The following two points should also be noted:

· The installation cost of the all-welded CHE should be lower than for a shell-and-tube, especially when the shell-and-tube design is a multi-shell arrangement, as in this comparrison

· All-welded CHEs often provide better lifecycle performance and lower maintenance costs than shell-and-tube designs, because there is less fouling. Less fouling means less-frequent cleaning, which in turn reduces downtime (or at least the maintenance work). Compact all-welded heat exchangers are also very easy to clean. Their panels can simply be removed to allow mechanical cleaning with high-pressure water. Shell-and-tube heat exchangers, on the other hand, take longer to clean

Final remarks

There is increasing pressure on industry today to reduce CO2 emissions. Reducing energy use by improving process heat recovery, is an effective way for companies to respond to this pressure.

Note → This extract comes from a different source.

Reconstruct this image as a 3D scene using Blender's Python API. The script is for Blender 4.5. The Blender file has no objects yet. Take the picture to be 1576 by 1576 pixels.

Reducing energy use lowers costs for primary energy supply and thus reduces operating costs. Also if primary energy supply is reduced, heat rejection must also reduce. Overall, the capital investment cost for all heat transfer equipment is often lower.

It is our experience that opportunities for improved heat recovery and reduced CO2 emissions exist in most chemical process industries (CPI) plants, and that some of these opportunities can be realized with short payback times. This allows companies to contribute to CO2 reduction initiatives and to reap financial benefits.

Effective feasibility studies for reducing energy use should follow a systematic approach and involve equipment vendors, to ensure that all potential opportunities are fully exploited.

Finally, all-welded compact heat exchangers can often improve heat recovery, while achieving greater savings with a better payback rate than more conventional alternatives such as shell-and-tube heat exchangers.